Thursday, December 17, 2009

Passive Parents

I recently read an article by Cary Schmidt about "The Pitfalls of Passive Parents" that he developed from the failures of Eli in raising his sons. It reminded me of how important a parent's involvement is in his/her children's lives and how consistency is absolutely necessary to guide our children toward spiritual maturity. In this blog post I have shared Cary's major points, along with a brief summary of the emphasis he was making in his article. I pray these thoughts will challenge you to take up the role God has given you to parent your children.

1.
Passive parents defer parenting and spiritual emphasis to institutions and Christian environments.
  • Mere environmental changes--like church, school, or youth group--are no guarantee that our children will live honorably.

2. Passive parents excuse their own sin and their children's.

  • Sometimes we tolerate sin in our children's lives because we don't want to deal with our own sin.

3. Passive parents avoid confrontation and responsibility.

  • They see everyone else at fault--the teacher, the pastor, the youth pastor, the other kids, the church, the school, etc.

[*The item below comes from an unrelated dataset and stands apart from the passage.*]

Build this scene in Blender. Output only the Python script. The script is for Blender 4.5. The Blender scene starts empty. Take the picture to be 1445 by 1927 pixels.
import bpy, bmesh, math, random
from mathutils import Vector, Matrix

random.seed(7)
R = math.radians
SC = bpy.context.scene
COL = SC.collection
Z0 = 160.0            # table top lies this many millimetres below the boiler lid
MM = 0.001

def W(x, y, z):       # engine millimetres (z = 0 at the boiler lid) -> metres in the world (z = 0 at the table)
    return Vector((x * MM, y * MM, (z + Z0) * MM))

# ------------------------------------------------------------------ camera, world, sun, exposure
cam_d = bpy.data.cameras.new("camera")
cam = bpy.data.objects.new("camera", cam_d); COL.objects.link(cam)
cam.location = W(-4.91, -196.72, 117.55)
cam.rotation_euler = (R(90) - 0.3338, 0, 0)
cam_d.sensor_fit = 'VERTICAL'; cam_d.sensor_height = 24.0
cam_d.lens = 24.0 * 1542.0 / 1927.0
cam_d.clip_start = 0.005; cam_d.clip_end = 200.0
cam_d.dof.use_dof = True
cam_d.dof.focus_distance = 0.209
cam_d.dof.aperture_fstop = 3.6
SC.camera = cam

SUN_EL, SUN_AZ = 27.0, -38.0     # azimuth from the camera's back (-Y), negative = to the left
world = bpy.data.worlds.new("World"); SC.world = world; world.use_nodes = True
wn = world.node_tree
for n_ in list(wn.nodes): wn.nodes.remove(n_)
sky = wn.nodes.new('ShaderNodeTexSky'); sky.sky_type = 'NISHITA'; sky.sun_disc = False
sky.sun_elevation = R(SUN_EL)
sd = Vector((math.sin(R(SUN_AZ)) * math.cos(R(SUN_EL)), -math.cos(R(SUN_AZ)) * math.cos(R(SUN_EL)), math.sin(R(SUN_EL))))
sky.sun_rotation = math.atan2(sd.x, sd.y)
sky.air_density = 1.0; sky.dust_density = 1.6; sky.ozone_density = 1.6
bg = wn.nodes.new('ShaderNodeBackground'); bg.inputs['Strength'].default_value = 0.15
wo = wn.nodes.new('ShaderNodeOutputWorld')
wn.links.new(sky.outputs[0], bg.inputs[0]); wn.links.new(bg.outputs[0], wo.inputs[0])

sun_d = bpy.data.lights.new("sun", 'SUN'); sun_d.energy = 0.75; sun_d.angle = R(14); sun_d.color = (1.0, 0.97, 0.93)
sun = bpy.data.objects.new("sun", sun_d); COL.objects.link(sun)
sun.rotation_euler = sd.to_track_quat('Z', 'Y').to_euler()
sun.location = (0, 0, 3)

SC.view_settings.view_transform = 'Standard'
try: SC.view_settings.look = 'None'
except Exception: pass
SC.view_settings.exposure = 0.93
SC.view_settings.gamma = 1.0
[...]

4. Passive parents have the truth but don't apply it.

  • They sit in church week after week hearing the preaching without really listening or applying it to their own lives.

5. Passive parents focus on behavior modification rather than heart transformation.

  • They are more concerned with minimizing their own embarrassment than with molding their child's heart.

6. Passive parents invest high energy into personal interests/careers, but little energy into parenting.

  • They find time for the things they want to do, but save little time for guiding their children in spiritual, social, educational, and other important life matters.

7. Passive parents ultimately resign themselves to "whatever will be..."

  • They invest little energy into trying to bring about change when a child is repeatedly recalcitrant.

8. Passive parents will answer to God for their own neglect, not their children's choices.

  • At the end of the day, our children have the power to make choices that we cannot control. We are accountable for how we parent our children before, during, and after those choices.

These are important thoughts to consider if we are to maximize our effectiveness in raising our children. The task is ours to guide our children toward the Lord and His priorities. Nobody has greater influence on our children than we do as their parents, unless we are "passive" in the parenting process.